The Hill reports that, rather than forcing John McCain and a lot of endangered Republican incumbents to vote againt children’s healthcare again, Democrats in Congress are going to work on an energy bill that will include some allowance for drilling.
House Democrats are ready to propose an expansion of offshore drilling as part of a broader energy bill they plan to introduce this month, according to a top Democrat.
Democratic Caucus Vice Chairman John Larson (Conn.) said the majority is prepared to back “responsible” offshore drilling through a bill that could be brought to the floor as early as next week.
[snip]
“We will consider responsibly opening portions of the Outer Continental Shelf for drilling while demanding that Big Oil companies use the leases they have already been issued or return them to the public,” Larson said Saturday in the Democratic response to the President’s radio address.
Larson said the legislation will also seek to curb excessive oil market speculation and call for a reinvestment of government royalties into alternative energy technology.
This is not actually news. When Obama said he would reluctantly accept more drilling as part of a package that included a lot of other, smarter energy policies, it became clear the party would follow his lead.
And, if it is done well, it might actually be brilliant jujitsu. If the bill were to define "responsible" by requiring that states agree to the drilling and by demanding that the drilling actually look like it would do some good, it would result in very little new drilling at all–because drilling is, from a policy standpoint, not "responsible." And a package could take the Republicans’ most successful (arguably, their only) policy recommendation, drilling, off the table for the election.
Of course, that all assumes this would be done well…
Meanwhile, in Alaska, the Caribou Barbie is trying to pull of her own energy jujitsu, though it’s not yet clear what that jujitsu might entail. Andrew Halcro reports that Governor Palin is trying to get the oil companies onto a conference call this week, but it’s not yet clear why she wants to talk.
Governor Sarah Palin has requested a conference call this week with the CEO’s of the major oil companies playing a role in the potential development of Alaska’s natural gas pipeline.
The requested participants include Tony Hayward from BP, James Mulva from ConocoPhillips, Rex Tillerson from Exxon along with others. According to my source, no one knows exactly what the purpose of the call is, but some have never the less speculated.
Last week in her address to the nation, Palin stepped far over the line of truthiness (thanks Steven Colbert) when she told the country, "I fought to bring about the largest private-sector infrastructure project in North American history. And when that deal was struck, we began a nearly forty billion dollar natural gas pipeline to help lead America to energy independence."
Halcro lists the following possible reasons she’s requesting the call:
- She has realized she actually has to deliver on the promise she made in her acceptance speech–so she has finally decided to make nice with the oil companies and start negotiating terms for the natural gas project that will be economically viable for the oil companies.

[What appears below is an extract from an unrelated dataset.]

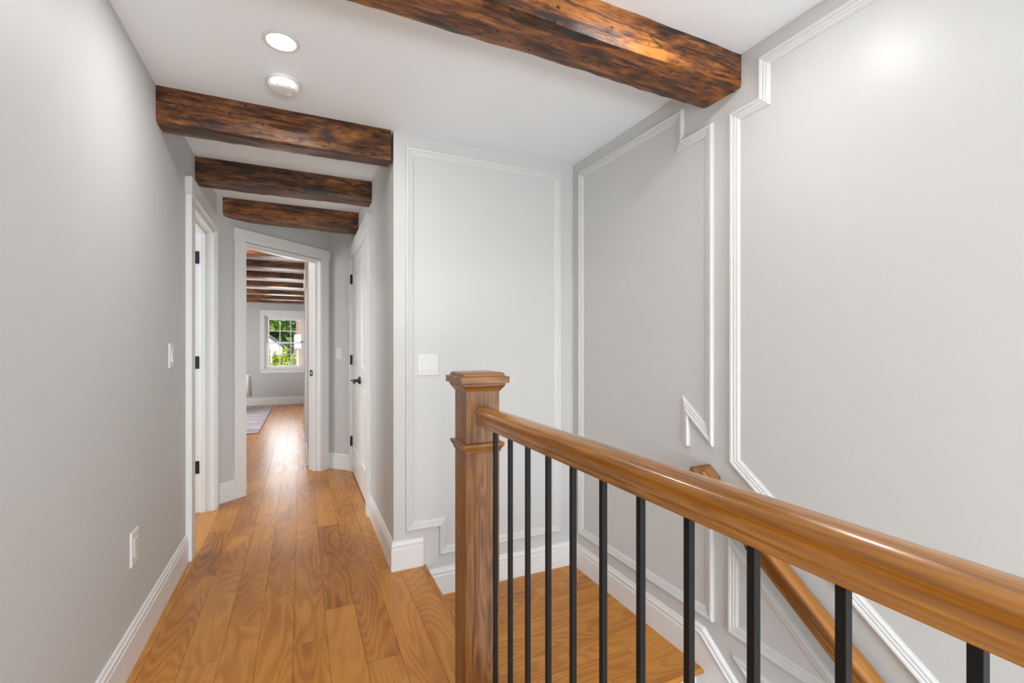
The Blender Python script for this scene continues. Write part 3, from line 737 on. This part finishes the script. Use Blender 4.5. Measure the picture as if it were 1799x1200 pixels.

- She wants to persuade the oil companies to stop referring to the massive new taxes she levied against them as a "windfall profits tax" (which of course Democrats support but McCain and the Republicans oppose strongly).
- She has realized she has to at least be speaking to oil company executives if she wants to claim to be an energy expert–so she has decided to play nice to achieve, at least, some dialogue.
- She wants to publicly browbeat the oil companies again, to bolster the McCain campaign’s claim to being
assholesmavericks.
Mind you, that is all speculation from Halcro, not verified facts.
Now, Sarah Palin may be utterly inexperienced in most things that pertain to being a Vice President; she may be a more interesting subject for stories about her false maverickyness, her love of pork, and her lying. But she is definitely in a position to offer Republicans a story to tell about energy plans. We would do well to consider both these developments–Congress’ negotiation of an energy package and Palin’s attempts to do who knows what with the oil companies in AK–as two skirmishes in the battle over who gets to claim their party has a real plan to solve the current energy pinch.
This may be one of the policy issues that could decide this election–whether one or both of these sides successfully pulls of their jujitsu. I say "may," because who knows whether it will remain the one policy issue on which Republicans outpoll Democrats, what with the price of a barrel of oil down to $107 but with OPEC threatening to cut production. But both sides are treating it as the one policy issue that one or another side might be able to show real progress on between now and the election.